Fueron dos pistas principales las que llevaron al acierto en las investigaciones. Por un lado, el nombre propio Ptolomeo, reconocible en el texto griego con una serie de cartuchos que coincidían en número con la aparición del nombre de unos de los descendientes del que fuera compañero del gran Alejandro Magno. A partir de ahí y cayendo en continuos fracasos y algunos éxitos, poco a poco se fueron desentrañando, otros nombres propios como Cleopatra, Ramsés y Tutmosis, estos dos últimos claves al ser nombres ajenos al mundo griego y después, otras partes del texto. Por otro lado, y en este caso gracias a la perspicacia de Champollion, la relación del supuesto idioma de los antiguos egipcios con el copto, marcó ciertas pistas y caminos hacia la resolución del enigma. Sin embargo, la complejidad de la escritura del idioma, en un sistema mixto de sonidos iguales para distintas palabras y su plasmación en símbolos diferentes, así como el uso de palabras desconocidas, provocaron que el camino estuviera plagado de mil y una trampas. 

Champolion adelantó en su carrera particular a Young bastante pronto en el tiempo, aunque éste tomara con acierto las primeras pistas hacia su resolución. Sin embargo, Young era un animal científico activo y abierto a otros enigmas y misterios, mientras que el francés dedicó vida y alma a la la Piedra Rosetta. Tal y como nos cuenta Dolnick, el descubrimiento de lo que llamó Champollion jeroglíficos determinantes, es decir, aquellos cientos de signos que determinan el significado de muchas palabras, dando pie compartimentar las líneas interminables en que se constituían aquellas inscripciones que ocupaban todos los monumentos de aquella tierra, terminó por abrir de par en par el entendimiento de aquel misterioso idioma perdido en la inmensidad de los tiempos.

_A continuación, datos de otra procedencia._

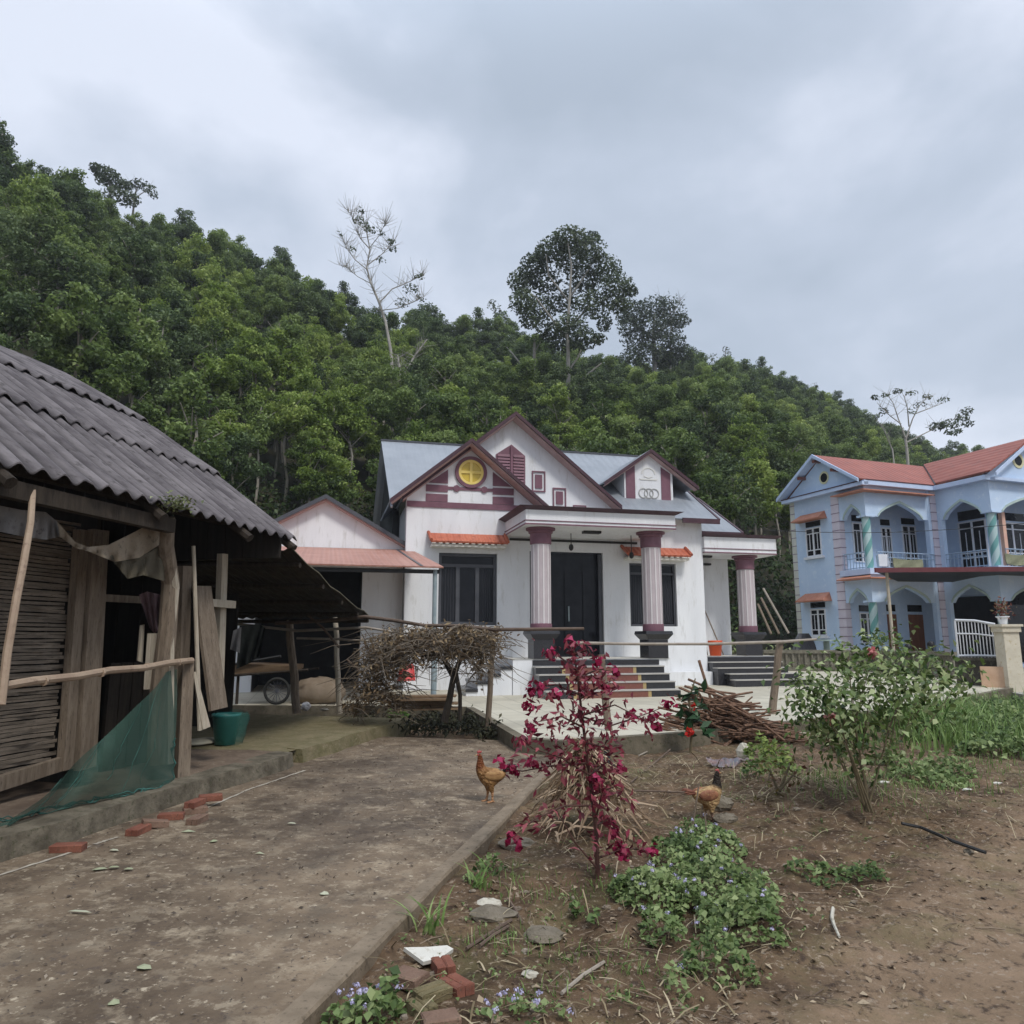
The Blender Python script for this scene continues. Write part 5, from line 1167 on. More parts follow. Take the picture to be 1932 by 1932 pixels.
def torus(m, c, R, r, axis='y', nU=32, nV=8):
    o_ = []; f_ = []
    for i in range(nU):
        for j in range(nV):
            A_ = 2 * pi * i / nU; B_ = 2 * pi * j / nV; rad = R + r * cos(B_)
            p_ = (rad * cos(A_), r * sin(B_), rad * sin(A_)) if axis == 'y' else ((rad * cos(A_), rad * sin(A_), r * sin(B_)) if axis == 'z' else (r * sin(B_), rad * cos(A_), rad * sin(A_)))
            o_.append((c[0] + p_[0], c[1] + p_[1], c[2] + p_[2]))
    for i in range(nU):
        for j in range(nV): f_.append((i * nV + j, ((i + 1) % nU) * nV + j, ((i + 1) % nU) * nV + (j + 1) % nV, i * nV + (j + 1) % nV))
    m.add(o_, f_)
m = M(); torus(m, wc_, wr - .03, .03); wl = m.build('wheel', m_tyre, hc)
m = M()
for k in range(8): a = pi * k / 8; m.tube([(wc_.x + (wr - .04) * cos(a), wc_.y, wc_.z + (wr - .04) * sin(a)), (wc_.x - (wr - .04) * cos(a), wc_.y, wc_.z - (wr - .04) * sin(a))], .006, 5)
m.lathe([(.03, -.03), (.03, .03)], 8, wc_); m.build('spokes', m_frame, wl)
m = M(); q0, q1 = D(443, 1253, 15.2), D(530, 1238, 15.2); m.tube([q0, q1], .03, 6); tag(m.build('iron_bar', m_lamp, org=q0), 'dark bar lying aslant across the hand cart bed', 'bar')
# sacks and odds behind the lean-to posts
m = M(); s_ = D(600, 1300, 15.8); m.blob((s_.x, s_.y, s_.z - .06), (.55, .35, .3), 16, 9, .08); tag(m.build('earth_sack', mk('brown_sack', (.17, .13, .09), (.24, .19, .14), scale=4, rough=.95), org=(s_.x, s_.y, .2), smooth=True), 'slumped brown sack beneath the lean-to between its two posts', 'sack')
m = M(); rr = random.Random(12)
# white scraps by the lean-to posts
for i, (px, py, rx, rz, lb, col_) in enumerate(((577, 1338, .10, .13, 'crumpled white paper scrap at the foot of the lean-to post', (.62, .60, .58)), (612, 1341, .08, .05, 'pale lump of rubble between the two lean-to posts', (.42, .38, .30)))):
    b = G(px, py, PZ); m = M(); m.blob((b.x, b.y, b.z + rz * .4), (rx, rx, rz * .6), 9, 6, .18); tag(m.build('scrap', mk('scrap_' + str(i), col_, tuple(c * .8 for c in col_), rough=.9), org=b), lb, 'scrap')
m = M(); b = G(380, 1402, PZ); m.blob((b.x, b.y, b.z + .02), (.22, .3, .035), 14, 6, .1); tag(m.build('feed_sack', mk('pale_sack', (.36, .33, .25), (.46, .43, .34), scale=5, rough=.95), org=b, smooth=True), 'flat pale sack on the platform left of the green bucket', 'sack')

# ------------------------------------------------------------------ pole fences
def fence(name, label, posts, rails, loc):
    t = thing(name, label, 'fence', loc)
    for (b, tp, r, mt) in posts:
        m = M(); m.tube(jitline(b, tp, 5, .012), [r * 1.08, r * 1.03, r, r, r * .95, r * .9], 8); m.build('post', mt, t)
    for pts, r, mt in rails:
        m = M(); m.tube(pts, r, 8); m.build('rail', mt, t)
    return t
m_pole = mk('brown_pole_wood', (0.14, 0.105, 0.075), (0.22, 0.17, 0.125), c3=(.08, .06, .045), scale=5, stretch=(4, 4, .6), rough=.85)
m_thin = mk('thin_dark_branch', (0.085, 0.058, 0.042), (0.14, 0.10, 0.075), scale=6, rough=.85)
m_graypole = mk('grey_pole', (0.25, 0.21, 0.17), (0.33, 0.29, 0.24), scale=5, rough=.8)
b1 = G(920, 1386, .0); t1 = D(931, 1186, b1.y)
fence('pole_fence', 'thin branch rail fence with the dry brown vine tangled over it', [(b1, t1, .045, m_pole), (G(818, 1326, .16), D(822, 1190, G(818, 1326, .16).y), .045, m_pipe)],
      [([D(520, 1176, 13.3), D(600, 1172, 13.1), D(690, 1164, 12.6), D(740, 1170, 12.2), D(800, 1180, 11.8), D(860, 1181, 11.5), D(935, 1188, 11.1), D(1015, 1187, 11.0), D(1102, 1186, 10.9)], [.03, .03, .033, .03, .026, .027, .028, .024, .02], m_thin),
       ([D(435, 1176, 13.6), D(560, 1190, 13.4), D(690, 1184, 13.1), D(760, 1195, 12.8)], [.025, .024, .024, .015], m_graypole),
       ([D(560, 1204, 13.3), D(640, 1206, 13.2), D(735, 1212, 12.9)], [.02, .02, .012], m_graypole),
       ([D(580, 1160, 13.0), D(610, 1185, 12.95), D(640, 1222, 12.9)], [.02, .02, .02], m_thin),
       ([D(655, 1245, 12.8), D(700, 1285, 12.6)], [.02, .02], m_thin), ([D(650, 1320, 12.6), D(735, 1235, 12.4)], [.014, .012], m_graypole)], b1)
pb = G(1456, 1360, .06); pt = D(1472, 1208, pb.y); p2b = G(1152, 1402, .0); p2t = D(1134, 1235, p2b.y)
fence('rail_fence', 'two rough wooden posts with one long thin grey rail along the yard edge', [(pb, pt, .07, m_pole), (p2b, p2t, .055, m_pole)],
      [([D(1088, 1213, 10.6), D(1200, 1215, 11.2), D(1340, 1215, 12.2), D(1475, 1211, pb.y - .08), D(1540, 1206, 14.0)], [.022, .02, .022, .028, .02], m_graypole)], pb)

# a tuft of moss and weeds that has rooted on the roof's edge
tp_ = SF.at(327, 962, -4.62); tc_ = SW(tp_[0], -4.62, roofz(4.62) + .05); P = tc_ + Vector((0, 0, 0)); P = np.array(P) + RNG.normal(size=(150, 3)) * [.09, .09, .035]
V, F_, t_ = leaves(P, RNG.normal(size=(150, 3)) * .6 + [0, -.3, 1], .055, .03)
tag(np_build('moss_tuft', V, F_, leafmat('roof_moss', (.05, .06, .02), (.13, .15, .06), (.26, .28, .14), trans=.2, objvar=0), org=tc_, tint=t_), 'small green tuft growing on the eave of the shed roof', 'moss')
# ================================================================== garden plants
def gh(x, y): return float(ground_h(np.array([x]), np.array([y]))[0])
def GG(px, py):
    p = G(px, py, -.06)
    for _ in range(3): p = G(px, py, gh(p.x, p.y))
    return p
# ---- red leaved shrub
m_rstem = mk('dark_red_stem', (0.05, 0.022, 0.018), (0.09, 0.04, 0.03), scale=9, rough=.7)
m_rleaf = leafmat('dark_red_leaf', (0.085, 0.014, 0.022), (0.21, 0.028, 0.050), (0.35, 0.10, 0.11), rough=.45, trans=.25)
m_mag = leafmat('crimson_leaf', (0.16, 0.005, 0.028), (0.33, 0.012, 0.066), (0.46, 0.055, 0.14), rough=.45, trans=.3)
rb = GG(1128, 1656); YS = rb.y
rs = thing('red_leaf_shrub', 'tall loose shrub with dark red leaves and crimson tips amid the garden', 'shrub', rb)
rr = random.Random(21)
def rp(px, py, dy=0.0): return D(px, py, YS + dy)
stems = [[(1128, 1660, 0), (1124, 1560, 0), (1112, 1460, .02), (1098, 1350, .02), (1090, 1280, 0), (1080, 1212, 0)],
         [(1112, 1462, 0), (1060, 1430, -.1), (1005, 1412, -.2), (985, 1395, -.25)], [(1106, 1440, 0), (1040, 1445, .1), (985, 1455, .15), (948, 1448, .2)],
         [(1092, 1310, 0), (1050, 1292, .12), (1015, 1295, .2), (1000, 1330, .22)], [(1100, 1372, 0), (1060, 1352, -.1), (1015, 1362, -.2)],
         [(1098, 1352, 0), (1150, 1370, .12), (1205, 1352, .2), (1264, 1330, .25)], [(1118, 1520, 0), (1065, 1520, -.1), (1010, 1545, -.18), (965, 1582, -.2)],
         [(1122, 1560, 0), (1155, 1540, .1), (1166, 1600, .12)], [(1112, 1462, 0), (1145, 1438, .1), (1168, 1450, .15)], [(1124, 1545, 0), (1135, 1500, -.12), (1130, 1478, -.14)],
         [(1088, 1280, 0), (1130, 1262, .1), (1160, 1268, .15)], [(1086, 1262, 0), (1050, 1235, .1), (1035, 1232, .1)], [(1092, 1320, 0), (1140, 1290, -.1), (1160, 1282, -.1)],
         [(1128, 1640, 0), (1085, 1590, -.05), (1045, 1520, -.1)], [(1125, 1620, 0), (1180, 1600, .1), (1232, 1606, .15)], [(1084, 1235, 0), (1110, 1225, -.1), (1118, 1240, -.1)], [(1118, 1500, 0), (1170, 1480, -.1), (1190, 1520, -.1)],
         [(1098, 1350, 0), (1160, 1330, -.12), (1240, 1370, -.15)], [(1104, 1400, 0), (1140, 1410, .1), (1175, 1405, .2)]]
mg = [(985, 1395), (968, 1452), (948, 1440), (997, 1332), (1003, 1302), (1264, 1330), (965, 1580), (978, 1592), (1166, 1600), (1158, 1572), (1170, 1448), (1130, 1480), (1122, 1470), (1160, 1268), (1128, 1248), (1035, 1232), (1232, 1606), (1240, 1370), (1232, 1352), (1020, 1300), (1178, 1610), (1045, 1312), (1005, 1440), (1000, 1372), (1078, 1215), (1140, 1298), (1190, 1348)]
m = M()
for i, s_ in enumerate(stems):
    pts = [rp(*q_) for q_ in s_]; n = len(pts); r0 = .018 if i == 0 else .008
    m.tube(pts, [r0 * (1 - .7 * k / (n - 1)) for k in range(n)], 6)
m.build('stem', m_rstem, rs)
P = []; N = []
for i, s_ in enumerate(stems):
    pts = [np.array(rp(*q_)) for q_ in s_]; skip = 1 if i == 0 else 0
    if i == 13: continue
    for a, b in list(zip(pts, pts[1:]))[skip if i else 2:]:
        L_ = np.linalg.norm(b - a); k = int(L_ * ((58 if i in (5, 17, 6) else 80) if i else 84))
        for _ in range(k):
            t = rr.random(); P.append(a + (b - a) * t + RNG.normal(size=3) * .035 + np.array([0, 0, -.005])); N.append(RNG.normal(size=3) + np.array([0, -.4, .5]))
cl = [(1010, 1410, 26), (1075, 1420, 30), (1140, 1425, 30), (1120, 1400, 22), (1040, 1330, 22), (1090, 1265, 34), (1115, 1300, 30), (1150, 1285, 20), (1040, 1545, 22), (1130, 1580, 20), (1150, 1555, 20), (1100, 1445, 30), (1020, 1365, 18), (1060, 1230, 14), (1055, 1390, 26), (1210, 1345, 12), (1160, 1480, 16), (1095, 1330, 22), (1165, 1385, 16)]
for x, y, k in cl:
    c = np.array(rp(x, y, rr.uniform(-.12, .12)))
    for _ in range(int(k * .66)): P.append(c + RNG.normal(size=3) * np.array([.075, .07, .06])); N.append(RNG.normal(size=3) + np.array([0, -.4, .5]))
n = len(P); V, F_, t_ = leaves(np.array(P), np.array(N), RNG.uniform(.045, .085, n), RNG.uniform(.02, .034, n), curl=.3)
np_build('foliage', V, F_, m_rleaf, rs, t_)
P = []; N = []
for x, y in mg:
    c = np.array(rp(x, y, rr.uniform(-.1, .15)))
    for _ in range(16): d = RNG.normal(size=3); P.append(c + d * .02); N.append(d + np.array([0, -.3, .3]))
n = len(P); V, F_, t_ = leaves(np.array(P), np.array(N), RNG.uniform(.035, .06, n), RNG.uniform(.03, .05, n), curl=.35)
np_build('crimson_tips', V, F_, m_mag, rs, t_)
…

En este libro aparecen otros nombres que comparten esta gran carrera de fondo. Nombres de quienes con sus pequeñas pero importantes contribuciones, dieron pistas y datos claves para que Champollion, en su labor pausada, profunda y cauta, diera este gran paso en la historia. Tres aportaciones claves terminan por redefinir aquella misteriosa escritura: Lo crucial de la estética en su formación y desarrollo, el hecho de que su objetivo como lenguaje no fuera llegar a todo el pueblo egipcio y que su dificultad como idioma no es un producto de una evolución en el tiempo plagada de supuestos errores, sino más bien, una característica buscada. Un ejemplo de ello es que algunos jeroglíficos pueden representar uno, dos y hasta tres sonidos diferentes, dependiendo de su lugar y acompañamiento en el texto.

Todo esto y mucho más, queda explicado con pasión pero también con mucha seriedad y erudición, en un delicioso libro lleno de anécdotas, descubrimientos sorprendentes y fracasos determinantes, que llevarían a unos al olvido y a otros a la gloria. Recomendado para los apasionados de la historia de Egipto y de las preclaras mentes que han hecho crecer al ser humano en la civilización hasta nuestros tiempos.